Nuestra naturaleza está atravesada por la contradicción. No concibo dolor más punzante y a la vez más delicioso que el producido por la distancia. Estando lejos puedo apreciar las dimensiones del amor que mi familia me inspira con un rigor casi científico. Lo que siento por mis hijas Agustina, Milena y Oriana, por cuyos ojos aprendí a ver el mundo. (Y sin las cuales, por ende, sería ciego.) Lo que siento por Flavia, mi compañera: la mujer más valiente y alegre que conozco. (Desde que veo también a través de sus ojos, el mundo es un poco menos trágico de lo que solía creer.) Y lo que siento por Bruno, una energía tan nueva como irreprimible. Daría la vida por ese pequeño desconocido. Nada me gustaría más que ayudarlo a ser feliz en este mundo que, Kundera again, a veces funciona como una trampa.

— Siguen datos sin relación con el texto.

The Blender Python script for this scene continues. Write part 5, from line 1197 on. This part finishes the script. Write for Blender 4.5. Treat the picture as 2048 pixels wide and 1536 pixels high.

Desde este café en la esquina de University Place y East 11th Street, (corazón del Village, tarde de sol) querría ser capaz de expresar con palabras cuánto los adoro. Pero intuyo que no es necesario. Todos ustedes deben haber sentido lo mismo alguna vez, así que saben bien de qué hablo.
Pocas cosas amo más que viajar. Y aun así, mi reloj sólo mide las horas que restan para reencontarme con las personas que son y serán siempre mi hogar –allí donde estén.